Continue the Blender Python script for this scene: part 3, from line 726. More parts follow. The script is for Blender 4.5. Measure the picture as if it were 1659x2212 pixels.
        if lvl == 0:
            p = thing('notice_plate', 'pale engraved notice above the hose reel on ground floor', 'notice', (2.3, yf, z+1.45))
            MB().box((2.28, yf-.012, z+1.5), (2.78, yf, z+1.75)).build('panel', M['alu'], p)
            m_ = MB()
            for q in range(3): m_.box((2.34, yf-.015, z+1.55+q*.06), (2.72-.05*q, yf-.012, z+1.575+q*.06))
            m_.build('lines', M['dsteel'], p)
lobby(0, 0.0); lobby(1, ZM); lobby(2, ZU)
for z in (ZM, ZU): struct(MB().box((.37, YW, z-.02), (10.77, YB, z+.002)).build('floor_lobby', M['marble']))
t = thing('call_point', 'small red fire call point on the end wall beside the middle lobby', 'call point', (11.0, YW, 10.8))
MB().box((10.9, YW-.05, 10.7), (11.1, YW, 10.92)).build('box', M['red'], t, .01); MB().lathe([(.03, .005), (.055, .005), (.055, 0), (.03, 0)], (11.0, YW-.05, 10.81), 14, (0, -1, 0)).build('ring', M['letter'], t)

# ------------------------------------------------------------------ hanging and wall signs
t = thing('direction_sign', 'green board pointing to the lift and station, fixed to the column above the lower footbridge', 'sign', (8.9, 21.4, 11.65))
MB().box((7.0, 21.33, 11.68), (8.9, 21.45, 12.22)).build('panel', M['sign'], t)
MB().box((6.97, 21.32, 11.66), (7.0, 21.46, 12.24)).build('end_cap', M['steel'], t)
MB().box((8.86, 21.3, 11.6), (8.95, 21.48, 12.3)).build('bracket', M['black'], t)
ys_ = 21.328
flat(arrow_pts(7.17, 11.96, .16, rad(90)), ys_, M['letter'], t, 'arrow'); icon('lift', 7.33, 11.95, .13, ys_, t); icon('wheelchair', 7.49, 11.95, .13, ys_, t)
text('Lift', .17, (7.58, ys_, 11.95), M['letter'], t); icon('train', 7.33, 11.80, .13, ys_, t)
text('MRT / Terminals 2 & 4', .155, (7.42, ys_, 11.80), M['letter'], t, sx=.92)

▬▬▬

- [Problem details]:
Type out the material again exactly as presented.

- [Final answer]:
Continue the Blender Python script for this scene: part 3, from line 726. More parts follow. The script is for Blender 4.5. Measure the picture as if it were 1659x2212 pixels.
        if lvl == 0:
            p = thing('notice_plate', 'pale engraved notice above the hose reel on ground floor', 'notice', (2.3, yf, z+1.45))
            MB().box((2.28, yf-.012, z+1.5), (2.78, yf, z+1.75)).build('panel', M['alu'], p)
            m_ = MB()
            for q in range(3): m_.box((2.34, yf-.015, z+1.55+q*.06), (2.72-.05*q, yf-.012, z+1.575+q*.06))
            m_.build('lines', M['dsteel'], p)
lobby(0, 0.0); lobby(1, ZM); lobby(2, ZU)
for z in (ZM, ZU): struct(MB().box((.37, YW, z-.02), (10.77, YB, z+.002)).build('floor_lobby', M['marble']))
t = thing('call_point', 'small red fire call point on the end wall beside the middle lobby', 'call point', (11.0, YW, 10.8))
MB().box((10.9, YW-.05, 10.7), (11.1, YW, 10.92)).build('box', M['red'], t, .01); MB().lathe([(.03, .005), (.055, .005), (.055, 0), (.03, 0)], (11.0, YW-.05, 10.81), 14, (0, -1, 0)).build('ring', M['letter'], t)

# ------------------------------------------------------------------ hanging and wall signs
t = thing('direction_sign', 'green board pointing to the lift and station, fixed to the column above the lower footbridge', 'sign', (8.9, 21.4, 11.65))
MB().box((7.0, 21.33, 11.68), (8.9, 21.45, 12.22)).build('panel', M['sign'], t)
MB().box((6.97, 21.32, 11.66), (7.0, 21.46, 12.24)).build('end_cap', M['steel'], t)
MB().box((8.86, 21.3, 11.6), (8.95, 21.48, 12.3)).build('bracket', M['black'], t)
ys_ = 21.328
flat(arrow_pts(7.17, 11.96, .16, rad(90)), ys_, M['letter'], t, 'arrow'); icon('lift', 7.33, 11.95, .13, ys_, t); icon('wheelchair', 7.49, 11.95, .13, ys_, t)
text('Lift', .17, (7.58, ys_, 11.95), M['letter'], t); icon('train', 7.33, 11.80, .13, ys_, t)
text('MRT / Terminals 2 & 4', .155, (7.42, ys_, 11.80), M['letter'], t, sx=.92)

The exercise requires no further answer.